— Begin —

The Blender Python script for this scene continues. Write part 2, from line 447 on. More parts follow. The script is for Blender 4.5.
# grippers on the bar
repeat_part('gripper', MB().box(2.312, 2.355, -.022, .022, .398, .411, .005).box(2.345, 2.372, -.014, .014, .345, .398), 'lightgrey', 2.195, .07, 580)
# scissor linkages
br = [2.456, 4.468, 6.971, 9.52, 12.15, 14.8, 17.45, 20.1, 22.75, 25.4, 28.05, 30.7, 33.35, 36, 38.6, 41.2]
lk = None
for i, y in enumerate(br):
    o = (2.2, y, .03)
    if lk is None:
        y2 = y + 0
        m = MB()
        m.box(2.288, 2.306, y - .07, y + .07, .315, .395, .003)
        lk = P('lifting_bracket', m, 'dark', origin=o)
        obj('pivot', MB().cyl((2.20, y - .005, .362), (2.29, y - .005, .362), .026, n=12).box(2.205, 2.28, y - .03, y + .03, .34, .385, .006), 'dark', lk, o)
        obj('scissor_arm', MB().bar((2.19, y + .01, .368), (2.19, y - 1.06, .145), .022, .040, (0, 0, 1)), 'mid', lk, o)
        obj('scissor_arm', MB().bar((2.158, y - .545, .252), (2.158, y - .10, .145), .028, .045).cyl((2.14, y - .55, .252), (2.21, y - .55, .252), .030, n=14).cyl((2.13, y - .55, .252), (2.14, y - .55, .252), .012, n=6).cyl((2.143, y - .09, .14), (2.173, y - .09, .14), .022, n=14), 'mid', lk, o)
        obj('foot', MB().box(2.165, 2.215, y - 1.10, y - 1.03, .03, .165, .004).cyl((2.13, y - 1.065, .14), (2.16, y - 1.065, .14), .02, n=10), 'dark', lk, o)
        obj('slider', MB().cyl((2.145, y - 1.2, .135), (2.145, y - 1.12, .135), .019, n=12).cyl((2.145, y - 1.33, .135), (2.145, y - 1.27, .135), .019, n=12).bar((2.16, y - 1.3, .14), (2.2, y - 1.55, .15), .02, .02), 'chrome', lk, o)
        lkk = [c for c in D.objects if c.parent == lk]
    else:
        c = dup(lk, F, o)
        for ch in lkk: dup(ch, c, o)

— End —

> EXERCISE:
All of the material must be reproduced exactly.

> SOLUTION TO THIS EXERCISE:
The Blender Python script for this scene continues. Write part 2, from line 447 on. More parts follow. The script is for Blender 4.5.
# grippers on the bar
repeat_part('gripper', MB().box(2.312, 2.355, -.022, .022, .398, .411, .005).box(2.345, 2.372, -.014, .014, .345, .398), 'lightgrey', 2.195, .07, 580)
# scissor linkages
br = [2.456, 4.468, 6.971, 9.52, 12.15, 14.8, 17.45, 20.1, 22.75, 25.4, 28.05, 30.7, 33.35, 36, 38.6, 41.2]
lk = None
for i, y in enumerate(br):
    o = (2.2, y, .03)
    if lk is None:
        y2 = y + 0
        m = MB()
        m.box(2.288, 2.306, y - .07, y + .07, .315, .395, .003)
        lk = P('lifting_bracket', m, 'dark', origin=o)
        obj('pivot', MB().cyl((2.20, y - .005, .362), (2.29, y - .005, .362), .026, n=12).box(2.205, 2.28, y - .03, y + .03, .34, .385, .006), 'dark', lk, o)
        obj('scissor_arm', MB().bar((2.19, y + .01, .368), (2.19, y - 1.06, .145), .022, .040, (0, 0, 1)), 'mid', lk, o)
        obj('scissor_arm', MB().bar((2.158, y - .545, .252), (2.158, y - .10, .145), .028, .045).cyl((2.14, y - .55, .252), (2.21, y - .55, .252), .030, n=14).cyl((2.13, y - .55, .252), (2.14, y - .55, .252), .012, n=6).cyl((2.143, y - .09, .14), (2.173, y - .09, .14), .022, n=14), 'mid', lk, o)
        obj('foot', MB().box(2.165, 2.215, y - 1.10, y - 1.03, .03, .165, .004).cyl((2.13, y - 1.065, .14), (2.16, y - 1.065, .14), .02, n=10), 'dark', lk, o)
        obj('slider', MB().cyl((2.145, y - 1.2, .135), (2.145, y - 1.12, .135), .019, n=12).cyl((2.145, y - 1.33, .135), (2.145, y - 1.27, .135), .019, n=12).bar((2.16, y - 1.3, .14), (2.2, y - 1.55, .15), .02, .02), 'chrome', lk, o)
        lkk = [c for c in D.objects if c.parent == lk]
    else:
        c = dup(lk, F, o)
        for ch in lkk: dup(ch, c, o)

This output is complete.